The other has been to make certain occupations -- such as teaching -- worth the risk of pursuing as a career, by providing a trustworthy career roadmap. Other countries provide such a roadmap through government oversight of education -- perhaps the state functions as a union in countries with more pro-labor governments. But our governments haven't stepped up to serve that role. Again, the teachers union wasn't perfect (most teachers believed that it needed to be reformed), but nobody has figured out an alternative way to make teaching career-worthy, or how to make schools work if teaching ceases to be a career.
> No matter how I look at it, I can't see any net good for voters when public employees unionize.
The benefit goes to the workers (not the voters, except inasmuch as the workers form a moderately large part of the voting public). The private sector consists of many organisations, while in the public sector there's basically a single employer and the employees NEED to unionise to bring about a balance with the powers of the employer.
Put it another way: imagine someone saying "I can't see any net good for voters when public employees aren't indentured slaves". Sure, the voters would get better value from public servants who didn't get paid and could be whipped into working faster, but that's not how we want to run society.
It can be incredibly frustrating to see unions fighting against progress and protecting their own against reasonable discipline. I'm not some union advocate (I'm a non-unionised private sector worker) - it would be great if members could take a more temperate line and bring their unions to a more reasonable position. But what the unions ARE isn't necessarily about bringing about ideal outcomes, it's about sheer exercise of power to fight the corner of their members.

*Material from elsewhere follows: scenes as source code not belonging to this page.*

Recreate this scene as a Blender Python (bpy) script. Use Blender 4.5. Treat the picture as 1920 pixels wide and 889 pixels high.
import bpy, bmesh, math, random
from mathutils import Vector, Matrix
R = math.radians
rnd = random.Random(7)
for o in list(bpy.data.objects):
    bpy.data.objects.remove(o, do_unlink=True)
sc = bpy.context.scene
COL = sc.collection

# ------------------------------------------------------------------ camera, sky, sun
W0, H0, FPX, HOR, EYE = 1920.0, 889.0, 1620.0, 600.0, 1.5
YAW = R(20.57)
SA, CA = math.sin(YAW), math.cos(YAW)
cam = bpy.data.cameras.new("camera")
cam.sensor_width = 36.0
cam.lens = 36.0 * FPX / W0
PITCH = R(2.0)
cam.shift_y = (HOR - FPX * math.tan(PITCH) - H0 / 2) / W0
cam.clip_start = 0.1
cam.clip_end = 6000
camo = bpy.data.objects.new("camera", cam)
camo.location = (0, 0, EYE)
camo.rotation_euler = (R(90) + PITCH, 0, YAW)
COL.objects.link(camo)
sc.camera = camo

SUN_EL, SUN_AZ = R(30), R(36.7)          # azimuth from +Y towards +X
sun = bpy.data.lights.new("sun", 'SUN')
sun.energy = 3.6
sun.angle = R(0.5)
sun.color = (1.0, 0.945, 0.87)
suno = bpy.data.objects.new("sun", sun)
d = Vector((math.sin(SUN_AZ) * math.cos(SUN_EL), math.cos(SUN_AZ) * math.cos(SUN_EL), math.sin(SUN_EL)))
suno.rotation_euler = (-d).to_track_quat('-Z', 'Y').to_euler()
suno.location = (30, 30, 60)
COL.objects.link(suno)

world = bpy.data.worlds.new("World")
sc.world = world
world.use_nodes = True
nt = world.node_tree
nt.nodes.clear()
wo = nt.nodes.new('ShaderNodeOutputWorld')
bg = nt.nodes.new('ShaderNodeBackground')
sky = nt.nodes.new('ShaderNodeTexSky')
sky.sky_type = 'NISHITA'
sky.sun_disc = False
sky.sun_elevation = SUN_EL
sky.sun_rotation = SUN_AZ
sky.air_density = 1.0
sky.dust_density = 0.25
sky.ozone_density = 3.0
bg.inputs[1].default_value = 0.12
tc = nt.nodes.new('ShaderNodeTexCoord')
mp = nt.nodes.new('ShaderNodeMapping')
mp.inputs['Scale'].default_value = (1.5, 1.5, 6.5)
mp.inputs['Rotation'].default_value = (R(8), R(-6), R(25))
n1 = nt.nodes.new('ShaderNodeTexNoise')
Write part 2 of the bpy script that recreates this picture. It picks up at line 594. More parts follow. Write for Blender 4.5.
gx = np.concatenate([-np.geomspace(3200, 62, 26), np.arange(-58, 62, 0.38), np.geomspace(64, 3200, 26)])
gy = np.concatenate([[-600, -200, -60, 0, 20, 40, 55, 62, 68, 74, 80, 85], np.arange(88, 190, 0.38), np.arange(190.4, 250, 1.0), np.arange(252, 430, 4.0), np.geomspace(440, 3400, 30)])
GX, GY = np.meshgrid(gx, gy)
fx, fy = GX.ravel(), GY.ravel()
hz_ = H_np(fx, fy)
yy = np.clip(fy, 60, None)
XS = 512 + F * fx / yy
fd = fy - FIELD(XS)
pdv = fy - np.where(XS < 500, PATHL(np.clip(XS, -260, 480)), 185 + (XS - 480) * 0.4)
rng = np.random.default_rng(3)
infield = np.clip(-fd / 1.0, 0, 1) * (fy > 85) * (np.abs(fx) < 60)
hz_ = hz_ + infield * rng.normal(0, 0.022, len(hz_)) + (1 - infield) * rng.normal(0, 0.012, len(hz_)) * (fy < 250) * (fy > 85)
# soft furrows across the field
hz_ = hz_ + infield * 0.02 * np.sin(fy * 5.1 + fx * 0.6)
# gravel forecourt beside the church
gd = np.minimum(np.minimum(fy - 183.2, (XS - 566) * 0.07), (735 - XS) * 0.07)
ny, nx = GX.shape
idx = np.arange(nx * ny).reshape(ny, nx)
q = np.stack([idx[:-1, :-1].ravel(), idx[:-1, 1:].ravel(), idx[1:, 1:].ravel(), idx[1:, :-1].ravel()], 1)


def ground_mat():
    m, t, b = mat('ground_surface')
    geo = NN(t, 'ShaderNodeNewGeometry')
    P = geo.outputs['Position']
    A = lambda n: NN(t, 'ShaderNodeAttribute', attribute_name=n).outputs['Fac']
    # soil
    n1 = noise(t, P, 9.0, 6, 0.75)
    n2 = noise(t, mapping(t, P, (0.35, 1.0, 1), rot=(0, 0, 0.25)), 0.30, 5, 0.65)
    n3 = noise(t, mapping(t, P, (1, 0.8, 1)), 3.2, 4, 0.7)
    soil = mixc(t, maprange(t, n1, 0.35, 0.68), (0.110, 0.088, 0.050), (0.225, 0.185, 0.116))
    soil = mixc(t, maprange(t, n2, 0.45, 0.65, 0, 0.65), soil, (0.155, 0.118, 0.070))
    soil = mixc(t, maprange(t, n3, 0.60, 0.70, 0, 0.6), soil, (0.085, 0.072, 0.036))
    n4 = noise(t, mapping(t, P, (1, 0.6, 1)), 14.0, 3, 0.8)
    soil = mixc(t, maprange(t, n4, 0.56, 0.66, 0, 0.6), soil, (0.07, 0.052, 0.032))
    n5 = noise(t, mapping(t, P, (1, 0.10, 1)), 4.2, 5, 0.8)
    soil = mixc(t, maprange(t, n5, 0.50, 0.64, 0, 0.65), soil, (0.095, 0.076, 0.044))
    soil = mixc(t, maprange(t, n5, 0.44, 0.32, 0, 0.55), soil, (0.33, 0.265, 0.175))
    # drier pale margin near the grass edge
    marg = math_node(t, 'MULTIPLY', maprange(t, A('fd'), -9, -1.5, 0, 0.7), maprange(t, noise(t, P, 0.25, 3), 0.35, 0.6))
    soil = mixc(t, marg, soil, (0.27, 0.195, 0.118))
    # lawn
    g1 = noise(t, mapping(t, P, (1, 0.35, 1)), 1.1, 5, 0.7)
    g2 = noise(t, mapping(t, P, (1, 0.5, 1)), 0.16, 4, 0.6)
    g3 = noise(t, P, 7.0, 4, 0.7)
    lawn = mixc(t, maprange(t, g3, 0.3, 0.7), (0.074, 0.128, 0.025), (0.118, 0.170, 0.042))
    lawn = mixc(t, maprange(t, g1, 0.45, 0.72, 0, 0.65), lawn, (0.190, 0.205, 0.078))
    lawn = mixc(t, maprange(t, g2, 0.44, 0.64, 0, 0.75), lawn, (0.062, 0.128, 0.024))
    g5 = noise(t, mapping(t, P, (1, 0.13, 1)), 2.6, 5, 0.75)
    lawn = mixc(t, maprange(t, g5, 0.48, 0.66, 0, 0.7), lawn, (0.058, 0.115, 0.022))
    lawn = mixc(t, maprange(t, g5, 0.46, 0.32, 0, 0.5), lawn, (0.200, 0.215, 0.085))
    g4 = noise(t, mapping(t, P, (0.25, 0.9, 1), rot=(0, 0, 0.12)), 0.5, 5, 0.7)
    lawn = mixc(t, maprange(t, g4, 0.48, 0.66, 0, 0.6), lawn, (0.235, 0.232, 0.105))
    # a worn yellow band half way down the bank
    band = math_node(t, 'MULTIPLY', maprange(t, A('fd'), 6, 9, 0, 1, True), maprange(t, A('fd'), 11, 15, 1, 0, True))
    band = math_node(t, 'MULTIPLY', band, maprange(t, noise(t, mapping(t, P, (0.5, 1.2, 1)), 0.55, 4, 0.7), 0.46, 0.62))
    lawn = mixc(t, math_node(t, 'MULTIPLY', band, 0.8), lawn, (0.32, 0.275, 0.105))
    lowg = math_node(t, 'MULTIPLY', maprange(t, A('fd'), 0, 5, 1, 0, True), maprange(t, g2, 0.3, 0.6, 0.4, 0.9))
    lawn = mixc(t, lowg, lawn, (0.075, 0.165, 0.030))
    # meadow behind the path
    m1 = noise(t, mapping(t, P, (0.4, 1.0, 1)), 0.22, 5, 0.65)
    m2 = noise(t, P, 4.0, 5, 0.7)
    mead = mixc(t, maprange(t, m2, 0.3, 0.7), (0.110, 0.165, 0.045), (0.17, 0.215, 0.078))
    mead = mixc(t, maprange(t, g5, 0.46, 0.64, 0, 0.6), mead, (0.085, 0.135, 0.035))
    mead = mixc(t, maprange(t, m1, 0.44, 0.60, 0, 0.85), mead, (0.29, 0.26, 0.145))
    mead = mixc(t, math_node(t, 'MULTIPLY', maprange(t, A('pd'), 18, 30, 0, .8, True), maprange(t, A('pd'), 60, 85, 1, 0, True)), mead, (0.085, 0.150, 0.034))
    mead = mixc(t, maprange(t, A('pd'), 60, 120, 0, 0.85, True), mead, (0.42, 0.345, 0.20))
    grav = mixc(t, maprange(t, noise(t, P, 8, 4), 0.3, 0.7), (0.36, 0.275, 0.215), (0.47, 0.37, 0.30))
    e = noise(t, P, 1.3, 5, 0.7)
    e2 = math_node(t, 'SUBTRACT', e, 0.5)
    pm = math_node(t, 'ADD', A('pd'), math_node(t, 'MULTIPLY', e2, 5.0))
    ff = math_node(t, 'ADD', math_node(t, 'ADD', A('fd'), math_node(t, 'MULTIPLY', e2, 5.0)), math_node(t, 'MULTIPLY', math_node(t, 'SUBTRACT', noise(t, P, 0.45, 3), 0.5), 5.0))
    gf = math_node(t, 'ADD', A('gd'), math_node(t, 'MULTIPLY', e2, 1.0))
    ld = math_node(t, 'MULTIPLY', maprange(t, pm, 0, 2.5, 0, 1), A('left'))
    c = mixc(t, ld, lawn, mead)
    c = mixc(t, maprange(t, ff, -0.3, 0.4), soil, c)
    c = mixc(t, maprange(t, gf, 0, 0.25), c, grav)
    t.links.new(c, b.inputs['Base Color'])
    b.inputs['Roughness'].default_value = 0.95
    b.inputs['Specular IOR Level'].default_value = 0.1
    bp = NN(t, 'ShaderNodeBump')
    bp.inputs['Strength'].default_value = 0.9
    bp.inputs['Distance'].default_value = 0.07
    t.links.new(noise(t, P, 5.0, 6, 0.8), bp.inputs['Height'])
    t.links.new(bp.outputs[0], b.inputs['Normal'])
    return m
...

The argument in favour of their existence is that it wouldn't be reasonable to prevent them, risking exposing their members to exploiting by power in the opposite direction.
In principle it's not bad that police have an advocate. The union stops the brass from feeding random peons to the dogs to appease the mob. The union insists on adequate safety protections and working equipment. A mayor with a deficit to balance and an election to win might not provide them otherwise.
The problem is that the police's advocate is so much more powerful than its opponents. An adversarial legal system like ours breaks down when the adversaries aren't close to evenly matched.
Evidence needed that "power against exploitation" is only needed in the private sector. Though to your point, public sector employees do have a degree of this because they can vote for the local government that is ultimately their boss.
No matter how I look at it, I can't see any net good for voters when public employees unionize. Public employees are meant to serve the community they are employed in. The benefits of taking a government job are supposed to be in that you have a direct result in helping the communities around you; instead, the benefits most people see in government jobs are fat pensions and a bureaucracy that, if you're clever enough, you can get lost enough in to where you don't actually need to work to get paid. If anything ever hits the fan, you have multimillion-dollar, politically-connected attorneys ready to serve you.
In the case of police unions, it strengthens the "thin blue line" into a powerful bureaucracy that only looks out for the interests of its members, very often to the detriment of the people these public servants are supposed to be serving (and always in cases such as we've seen in Chicagoland recently.)
I would love counterexamples to this thought. I can't seem to find any of recent noteworthiness, but that could be due to the current anti-law-enforcement/anti-government streak getting pageviews in the news these days.